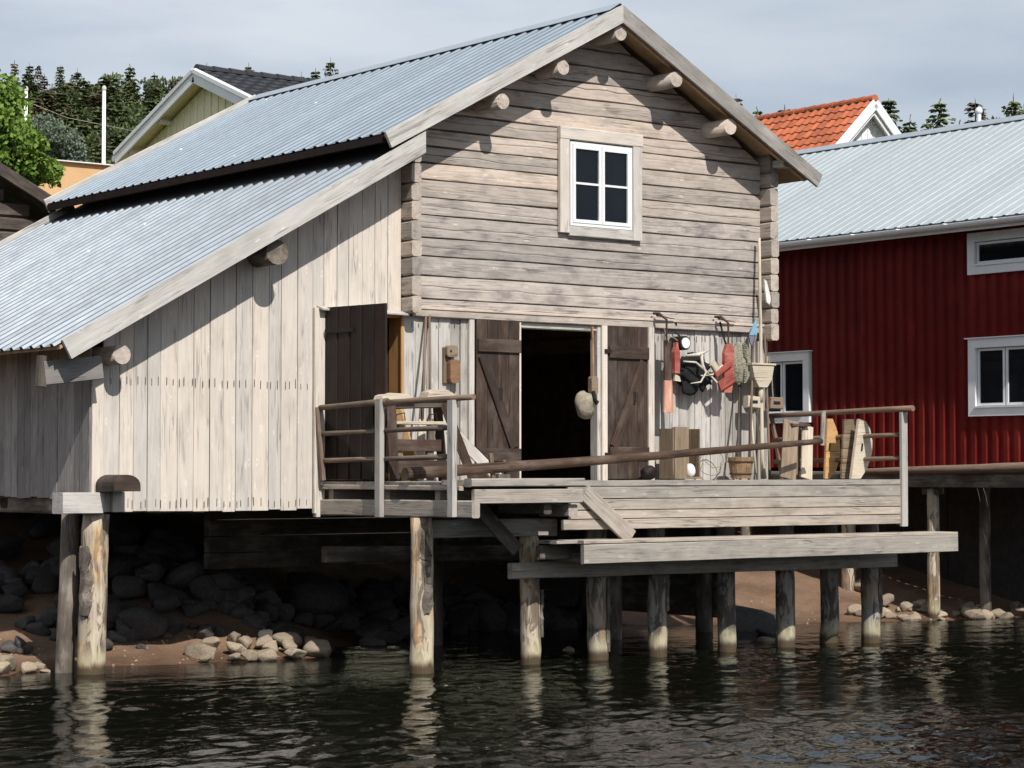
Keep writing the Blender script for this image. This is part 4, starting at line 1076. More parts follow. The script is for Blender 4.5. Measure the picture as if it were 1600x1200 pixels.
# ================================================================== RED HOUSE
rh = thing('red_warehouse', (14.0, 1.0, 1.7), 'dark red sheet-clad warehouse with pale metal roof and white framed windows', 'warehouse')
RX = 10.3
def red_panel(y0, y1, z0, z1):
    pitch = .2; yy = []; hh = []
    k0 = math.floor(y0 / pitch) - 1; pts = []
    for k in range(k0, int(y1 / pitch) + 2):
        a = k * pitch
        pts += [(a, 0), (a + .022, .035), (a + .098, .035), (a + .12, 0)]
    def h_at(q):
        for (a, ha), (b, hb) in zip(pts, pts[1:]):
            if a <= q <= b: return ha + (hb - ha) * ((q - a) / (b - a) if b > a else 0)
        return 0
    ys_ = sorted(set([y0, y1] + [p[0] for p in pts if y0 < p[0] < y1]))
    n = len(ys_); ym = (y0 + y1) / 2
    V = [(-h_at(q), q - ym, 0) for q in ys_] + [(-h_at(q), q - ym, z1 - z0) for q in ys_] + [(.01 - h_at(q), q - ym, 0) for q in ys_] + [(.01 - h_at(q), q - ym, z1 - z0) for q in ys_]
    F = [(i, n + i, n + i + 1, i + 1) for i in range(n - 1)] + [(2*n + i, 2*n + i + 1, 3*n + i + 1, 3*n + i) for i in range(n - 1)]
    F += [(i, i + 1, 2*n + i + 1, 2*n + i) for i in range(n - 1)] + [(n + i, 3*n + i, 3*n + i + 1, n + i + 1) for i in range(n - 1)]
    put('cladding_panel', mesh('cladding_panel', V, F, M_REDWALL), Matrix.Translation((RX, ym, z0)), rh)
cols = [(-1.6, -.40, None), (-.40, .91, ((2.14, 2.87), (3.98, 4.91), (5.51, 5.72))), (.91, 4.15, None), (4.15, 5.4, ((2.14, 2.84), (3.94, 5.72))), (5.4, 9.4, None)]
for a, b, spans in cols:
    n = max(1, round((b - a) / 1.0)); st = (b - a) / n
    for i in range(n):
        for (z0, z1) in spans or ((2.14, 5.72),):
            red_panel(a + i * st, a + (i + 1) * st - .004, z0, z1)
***
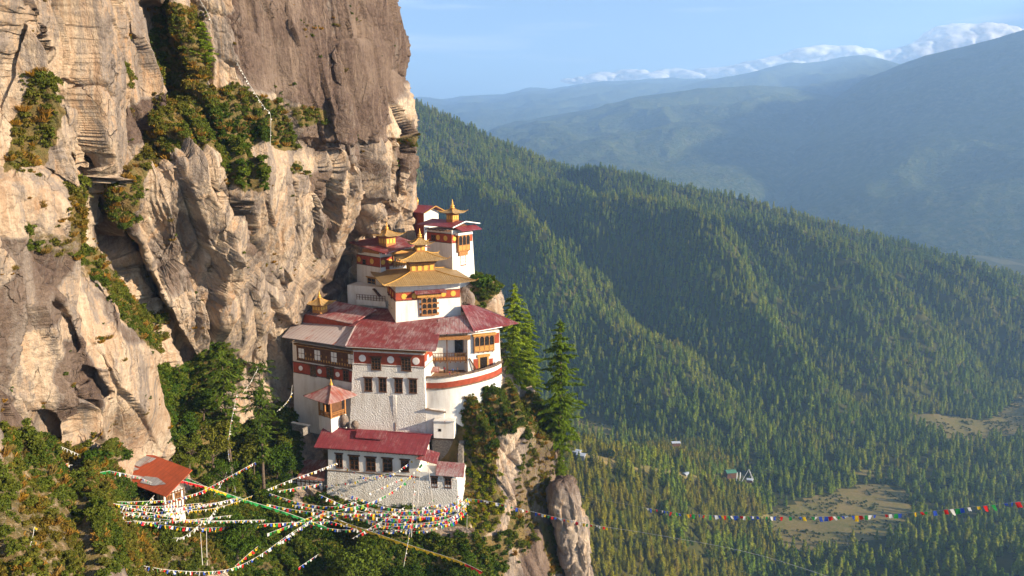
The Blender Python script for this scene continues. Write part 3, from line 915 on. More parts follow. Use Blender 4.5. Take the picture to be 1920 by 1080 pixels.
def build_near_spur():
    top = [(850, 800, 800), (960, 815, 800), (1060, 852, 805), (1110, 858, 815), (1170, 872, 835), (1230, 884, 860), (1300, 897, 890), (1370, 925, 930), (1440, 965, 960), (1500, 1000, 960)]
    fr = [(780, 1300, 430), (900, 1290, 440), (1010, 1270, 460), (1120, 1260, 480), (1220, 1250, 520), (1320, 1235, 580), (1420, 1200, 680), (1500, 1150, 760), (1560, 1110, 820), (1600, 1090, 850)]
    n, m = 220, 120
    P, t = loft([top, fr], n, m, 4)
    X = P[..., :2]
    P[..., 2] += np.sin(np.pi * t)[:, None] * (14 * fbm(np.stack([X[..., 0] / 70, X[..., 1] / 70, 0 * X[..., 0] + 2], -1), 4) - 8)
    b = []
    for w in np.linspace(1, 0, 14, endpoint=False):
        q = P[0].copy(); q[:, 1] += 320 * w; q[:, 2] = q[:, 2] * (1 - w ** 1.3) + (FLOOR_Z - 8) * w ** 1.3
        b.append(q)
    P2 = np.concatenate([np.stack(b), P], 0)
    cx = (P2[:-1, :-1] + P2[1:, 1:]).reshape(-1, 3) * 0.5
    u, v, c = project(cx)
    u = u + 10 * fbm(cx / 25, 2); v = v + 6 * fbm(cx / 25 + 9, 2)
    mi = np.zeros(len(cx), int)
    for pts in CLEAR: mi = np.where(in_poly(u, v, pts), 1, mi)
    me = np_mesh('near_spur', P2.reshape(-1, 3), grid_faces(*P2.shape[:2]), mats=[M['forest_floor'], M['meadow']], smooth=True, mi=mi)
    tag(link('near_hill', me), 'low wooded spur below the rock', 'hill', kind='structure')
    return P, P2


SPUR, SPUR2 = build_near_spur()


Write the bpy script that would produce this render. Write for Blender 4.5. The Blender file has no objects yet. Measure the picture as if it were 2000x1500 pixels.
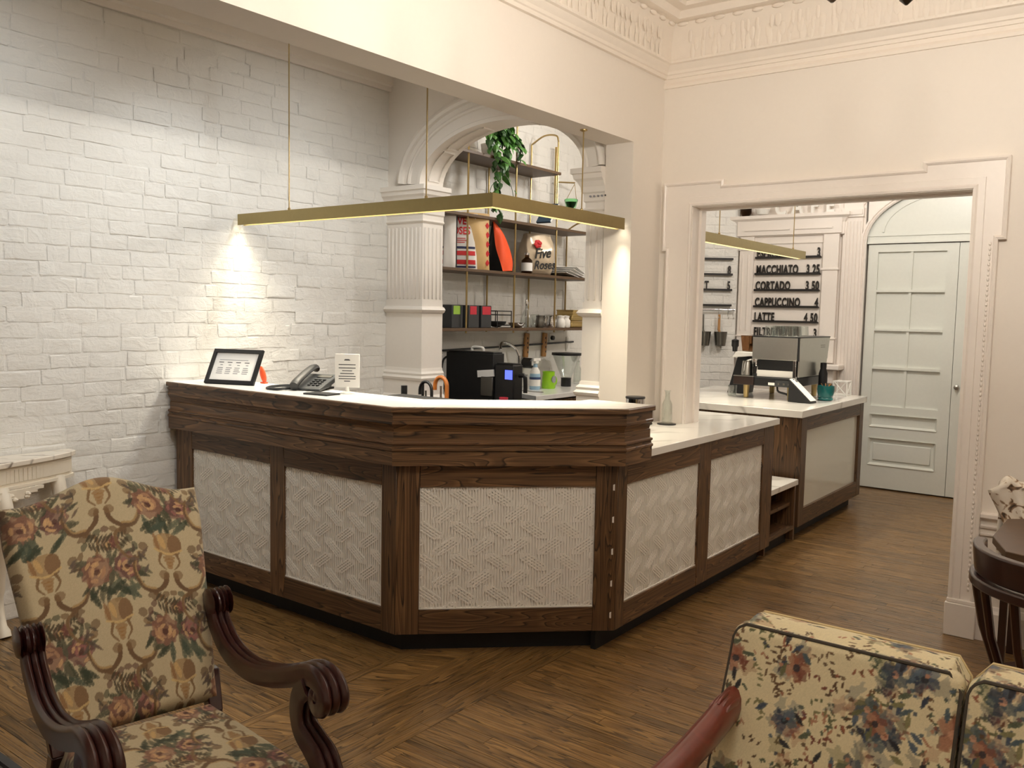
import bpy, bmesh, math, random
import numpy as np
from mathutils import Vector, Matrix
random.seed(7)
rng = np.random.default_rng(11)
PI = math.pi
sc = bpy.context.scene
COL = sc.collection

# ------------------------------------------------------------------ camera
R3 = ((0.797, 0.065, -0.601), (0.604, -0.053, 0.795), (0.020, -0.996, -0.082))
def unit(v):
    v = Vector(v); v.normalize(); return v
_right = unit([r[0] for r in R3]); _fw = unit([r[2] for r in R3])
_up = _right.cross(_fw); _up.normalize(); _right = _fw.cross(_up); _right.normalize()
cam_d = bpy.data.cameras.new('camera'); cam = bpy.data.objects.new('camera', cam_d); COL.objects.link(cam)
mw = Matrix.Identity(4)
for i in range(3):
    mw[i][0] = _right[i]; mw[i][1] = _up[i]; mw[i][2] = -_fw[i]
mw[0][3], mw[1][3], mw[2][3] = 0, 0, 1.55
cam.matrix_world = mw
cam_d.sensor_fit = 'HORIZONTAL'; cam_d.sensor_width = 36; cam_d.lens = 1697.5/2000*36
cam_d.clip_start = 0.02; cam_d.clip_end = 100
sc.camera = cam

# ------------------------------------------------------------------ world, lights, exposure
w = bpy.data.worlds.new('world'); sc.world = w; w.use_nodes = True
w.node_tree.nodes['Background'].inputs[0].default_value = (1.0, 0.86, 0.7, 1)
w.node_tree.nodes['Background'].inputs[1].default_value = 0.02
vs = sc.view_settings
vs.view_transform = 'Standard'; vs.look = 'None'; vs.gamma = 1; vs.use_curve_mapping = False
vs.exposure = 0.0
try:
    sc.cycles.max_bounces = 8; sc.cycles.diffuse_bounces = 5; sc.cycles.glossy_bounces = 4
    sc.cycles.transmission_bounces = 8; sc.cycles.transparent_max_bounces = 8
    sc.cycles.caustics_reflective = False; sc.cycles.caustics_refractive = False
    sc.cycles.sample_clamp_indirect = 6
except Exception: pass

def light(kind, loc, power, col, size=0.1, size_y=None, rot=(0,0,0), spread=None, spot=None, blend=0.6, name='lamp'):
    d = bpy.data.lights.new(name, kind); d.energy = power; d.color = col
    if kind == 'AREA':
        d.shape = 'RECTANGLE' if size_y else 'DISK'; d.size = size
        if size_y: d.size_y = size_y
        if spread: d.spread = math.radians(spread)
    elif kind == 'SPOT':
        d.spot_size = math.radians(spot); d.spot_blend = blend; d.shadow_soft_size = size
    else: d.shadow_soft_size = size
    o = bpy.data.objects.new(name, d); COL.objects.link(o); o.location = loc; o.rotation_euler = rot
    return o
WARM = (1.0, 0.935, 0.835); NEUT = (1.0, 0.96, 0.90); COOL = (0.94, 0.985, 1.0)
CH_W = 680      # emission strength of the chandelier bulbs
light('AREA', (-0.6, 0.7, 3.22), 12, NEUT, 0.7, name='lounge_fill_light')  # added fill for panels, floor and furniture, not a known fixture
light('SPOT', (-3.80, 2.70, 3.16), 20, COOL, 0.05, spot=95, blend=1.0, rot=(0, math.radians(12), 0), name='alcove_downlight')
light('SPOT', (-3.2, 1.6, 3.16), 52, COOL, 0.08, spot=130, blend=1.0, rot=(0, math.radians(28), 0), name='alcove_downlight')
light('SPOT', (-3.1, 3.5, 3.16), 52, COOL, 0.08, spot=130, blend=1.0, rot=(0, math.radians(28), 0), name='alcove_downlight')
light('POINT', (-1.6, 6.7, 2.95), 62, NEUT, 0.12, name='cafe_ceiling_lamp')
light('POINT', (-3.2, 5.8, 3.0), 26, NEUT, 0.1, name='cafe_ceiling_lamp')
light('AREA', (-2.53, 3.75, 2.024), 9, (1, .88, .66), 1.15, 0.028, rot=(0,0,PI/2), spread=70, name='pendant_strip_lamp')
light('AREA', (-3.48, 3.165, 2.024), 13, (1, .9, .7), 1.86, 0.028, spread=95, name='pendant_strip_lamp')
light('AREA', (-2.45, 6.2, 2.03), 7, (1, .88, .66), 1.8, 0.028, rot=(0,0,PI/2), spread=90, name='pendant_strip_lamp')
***
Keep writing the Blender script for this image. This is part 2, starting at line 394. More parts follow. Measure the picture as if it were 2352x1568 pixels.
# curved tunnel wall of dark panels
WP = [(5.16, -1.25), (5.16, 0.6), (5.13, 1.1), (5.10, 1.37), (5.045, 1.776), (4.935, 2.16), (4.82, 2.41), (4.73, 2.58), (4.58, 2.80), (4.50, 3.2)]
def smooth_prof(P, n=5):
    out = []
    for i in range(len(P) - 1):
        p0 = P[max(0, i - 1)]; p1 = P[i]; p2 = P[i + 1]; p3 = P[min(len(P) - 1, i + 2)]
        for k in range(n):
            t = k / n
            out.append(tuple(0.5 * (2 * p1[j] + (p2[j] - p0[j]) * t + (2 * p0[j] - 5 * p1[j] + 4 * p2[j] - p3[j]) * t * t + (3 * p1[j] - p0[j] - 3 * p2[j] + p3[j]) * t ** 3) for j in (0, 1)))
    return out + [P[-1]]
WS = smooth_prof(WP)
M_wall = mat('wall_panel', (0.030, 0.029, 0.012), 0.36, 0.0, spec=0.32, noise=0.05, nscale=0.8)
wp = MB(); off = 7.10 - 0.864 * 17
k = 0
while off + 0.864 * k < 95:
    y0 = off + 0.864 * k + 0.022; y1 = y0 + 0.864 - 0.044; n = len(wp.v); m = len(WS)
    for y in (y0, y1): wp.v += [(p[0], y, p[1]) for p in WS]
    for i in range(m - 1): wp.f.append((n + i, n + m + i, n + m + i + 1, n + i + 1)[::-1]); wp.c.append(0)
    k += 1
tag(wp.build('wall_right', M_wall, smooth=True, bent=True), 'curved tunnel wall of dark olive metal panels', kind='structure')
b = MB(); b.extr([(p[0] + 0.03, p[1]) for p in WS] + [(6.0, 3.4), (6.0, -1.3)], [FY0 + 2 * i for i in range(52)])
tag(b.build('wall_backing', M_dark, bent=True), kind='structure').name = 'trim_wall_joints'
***
WHAT YOU NEED TO DO:
Reproduce each line from the records that contains the word "part".

RESULT OF THIS TASK:
Keep writing the Blender script for this image. This is part 4, starting at line 1076. More parts follow. The script is for Blender 4.5. Measure the picture as if it were 1600x1200 pixels.
The Blender Python script for this scene continues. Write part 3, from line 915 on. More parts follow. Use Blender 4.5. Take the picture to be 1920 by 1080 pixels.
Keep writing the Blender script for this image. This is part 2, starting at line 394. More parts follow. Measure the picture as if it were 2352x1568 pixels.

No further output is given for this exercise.